Un bâtiment est toujours niché dans un cadre, un lieu artificiel dans la nature. Comment y voyez-vous votre rôle d’architecte et de photographe?

 

En tant qu’architecte, je suis chargé d’intégrer mes ébauches dans le cadre. Si ce processus est couronné de succès, on évalue la qualité du lieu existant. Avec la photographie, je peux orienter la perception et stimuler le développement d’une opinion sur la construction en représentant l’objet et en attirant l’attention sur lui.

 

Vous travaillez avec un Leica Q2. Est-il particulièrement adapté à la photographie d’architecture?

 

J’ai reçu le Q2 à des fins de test; normalement, je travaille avec le Leica M. Son grand angle de 28 mm est bien évidemment prédestiné à la photographie d’architecture. Son excellente résolution est fascinante, son fonctionnement est simple et rapide. En prime, le déclenchement se fait sans bruit; je trouve cela formidable. Même les portraits sont tout de suite réussis. En résumé, le Q2 a tout bon. En fait, tout architecte se doit de l’emporter dans son sac de voyage.

 

Comment procédez-vous pour prendre des photos, qu’observez-vous?

 

Je dois avouer que je fais partie de ces photographes qui vouent un véritable culte à leur appareil photo. Malgré tout, j’essaie de me concentrer sur ce que je vois et d’utiliser l’appareil photo seulement ensuite pour réaliser le cliché. Pour le traitement, je classe toujours les photos par thèmes. En cas de corrections, j’essaie de m’éloigner le moins possible de l’original.

 

 

Vous travaillez aussi en tant que photographe sur commande. Dans quelle mesure votre travail est-il pourtant de l’art?

 

Lorsqu’une photo m’émeut, elle a pour moi le potentiel d’être aussi perçue comme une œuvre d’art. Mais, au final, c’est l’observateur qui juge. L’attitude intérieure est selon moi importante lorsqu’on travaille. Alors, quand je réalise une commande, le plus important est bien sûr l’information à faire passer dans la photo. Lorsque je travaille librement, je cherche au contraire à prendre de la distance par rapport à la photo et à me surprendre moi-même. Je crée les photos que je souhaite dans mon imaginaire et j’essaie de les réaliser.

 

Quelle importance accordez-vous au fait d’immortaliser les choses?

 

Une très grande importance. J’aime voir les choses et, souvent, je ne me sens pas disposé à percevoir vraiment et pleinement le présent immédiat.

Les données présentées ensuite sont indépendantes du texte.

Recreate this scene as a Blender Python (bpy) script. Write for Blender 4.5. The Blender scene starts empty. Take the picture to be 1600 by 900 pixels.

Pour cela, je dois beaucoup me concentrer et j’y arrive le mieux quand j’immortalise quelque chose. A cela s’ajoute le plaisir de pouvoir observer encore et encore ce que j’ai immortalisé.

 

 

BIO

Patrick Blarer, né en 1968, est architecte de formation et photographe autodidacte depuis 20 ans. Bien qu’il maîtrise désormais les deux disciplines, il ne se décrit pas lui-même comme un «photographe d’architecture». Pour lui, les constructions ne sont pas des objets morts – il montre leur vie passée mais aussi future dans le travail qu’il réalise pour SWISS Magazine ainsi que dans ses expositions en tant que photographe indépendant.